(Originally posted late last night but moved up for our morning readers.)

On Wednesday, worries that the dominant Seattle daily may soon file for Chapter 11 bankruptcy protection crept out into the open when an administrator for the union that represents Times employees mentioned the possibility in an e-mail to union members.

"Within the Guild we have been preparing for a number of worst-case scenarios, including the possibility that the Times might enter the Chapter 11 bankruptcy process," wrote Liz Brown, administrator for the union, the Pacific Northwest Newspaper Guild.

Brown's e-mail came in response to an earlier e-mail from Times managers suggesting that a union employee pension freeze might be sought in upcoming negotiations. Brown's e-mail also noted the "scary times for newspapers and newspaper employees" and predicted that the Times would seek further concessions from the union when those discussions get underway. (The paper has already instituted unpaid furloughs and pension freezes for its non-union managers.)

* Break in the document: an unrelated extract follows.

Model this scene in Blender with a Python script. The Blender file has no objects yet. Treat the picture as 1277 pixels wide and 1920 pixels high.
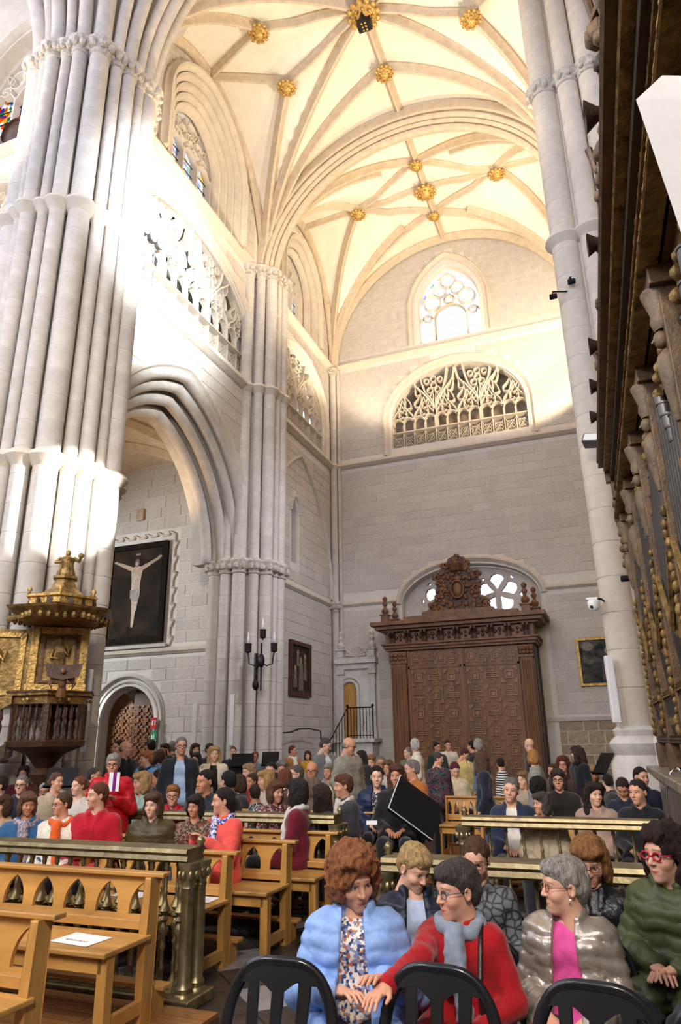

After Brown's e-mail went out, Alayne Fardella, Senior Vice President for Business Operations at The Seattle Times Company, sent a response to Times managers. Fardella specifically mentioned Brown's e-mail, did not deny that Chapter 11 is a possibility, and said the company is keeping all options open.

Among Times reporters, according to one newsroom source, it's "commonly understood, or presumed" that a bankruptcy filing by the Times is "a very likely next step within the year." However, at a staff meeting on Wednesday, David Boardman, executive editor for the Times, presented bankruptcy as a last-ditch option—and a highly unappealing one to the paper's owners, given that it would allow a court to step in and exert a certain amount of control over the paper's business model. The implication was that significant concessions by the reporters' union could help avoid that difficult scenario.

Without about a month left before the Seattle Post-Intelligencer likely stops printing, and now these growing fears of a Times bankruptcy filing, it seems increasingly plausible that Seattle could go from a two-daily-newspaper town to a no-daily-newspaper town—and perhaps a lot faster than most people think.

Wednesday's e-mail from Liz Brown is in the jump.

To: All Guild-represented employees

From: Liz Brown, Guild administrative officer

I want to answer some questions about the e-mail and information sent to you by The Seattle Times this morning.

First of all, the Guild has not formally agreed to re-open our contract for negotiation, nor have we made any agreements with the Times in regard to a freeze of the pension plan. The Times sent out that message to meet a requirement for legal notice to pension participants, and clearly the company hopes to negotiate changes to the pension. (This does not affect Composing employees represented by the Guild, as they are in a different pension plan.) At this time, we do not have any negotiation meetings scheduled with the company.

However, since the announcement about unpaid furloughs and a pension freeze for managers and unaffiliated employees, I certainly have anticipated that the Times would contact not only the Guild, but representatives of other unions at the company in order to seek contract concessions. Within the Guild we have been preparing for a number of worst-case scenarios, including the possibility that the Times might enter the Chapter 11 bankruptcy process.

At the very least, we can expect the decision by the Hearst Corp. to stop printing the Seattle Post-Intelligencer to have an impact on all employees involved in the production and distribution of the print products.

These are scary times for newspapers and for newspaper employees. The advantage to being represented by a union is that you have an opportunity to shape what happens to you. I ask you for your attention and active participation; in return, I promise you will be informed on what’s happening at every step along the way.